How to Evaluate Uncertainty Estimates in Machine Learning for Regression?

TL;DR

This paper critically examines current methods for evaluating uncertainty estimates in regression neural networks, revealing fundamental flaws and proposing a simulation-based testing approach for more reliable assessment.

Contribution

It identifies key flaws in existing evaluation metrics for uncertainty estimates and introduces a novel simulation-based testing method to improve assessment accuracy.

Findings

Current evaluation methods cannot disentangle components of predictive uncertainty.

Better loglikelihood does not necessarily mean better prediction intervals.

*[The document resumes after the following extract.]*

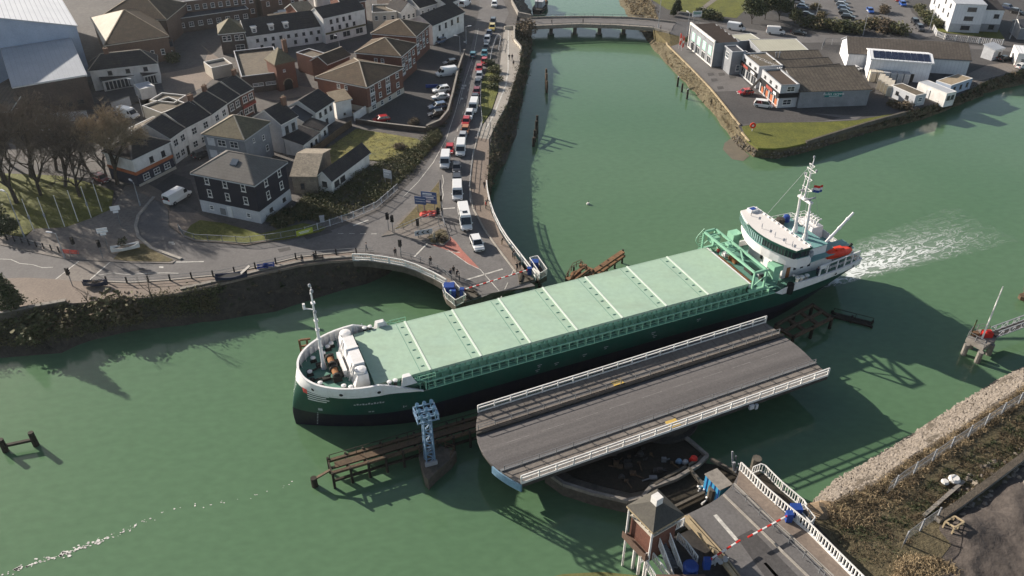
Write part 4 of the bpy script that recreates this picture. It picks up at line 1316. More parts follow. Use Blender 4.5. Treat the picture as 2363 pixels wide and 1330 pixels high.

Testing prediction intervals on a single test set is fundamentally flawed.

Abstract

As neural networks become more popular, the need for accompanying uncertainty estimates increases. There are currently two main approaches to test the quality of these estimates. Most methods output a density. They can be compared by evaluating their loglikelihood on a test set. Other methods output a prediction interval directly. These methods are often tested by examining the fraction of test points that fall inside the corresponding prediction intervals. Intuitively both approaches seem logical. However, we demonstrate through both theoretical arguments and simulations that both ways of evaluating the quality of uncertainty estimates have serious flaws. Firstly, both approaches cannot disentangle the separate components that jointly create the predictive uncertainty, making it difficult to evaluate the quality of the estimates of these components. Secondly, a better loglikelihood does not guarantee better prediction intervals, which is what the methods are often used for in practice. Moreover, the current approach to test prediction intervals directly has additional flaws. We show why it is fundamentally flawed to test a prediction or confidence interval on a single test set. At best, marginal coverage is measured, implicitly averaging out overconfident and underconfident predictions. A much more desirable property is pointwise coverage, requiring the correct coverage for each prediction. We demonstrate through practical examples that these effects can result in favoring a method, based on the predictive uncertainty, that has undesirable behaviour of the confidence or prediction intervals. Finally, we propose a simulation-based testing approach that addresses these problems while still allowing easy comparison between different methods.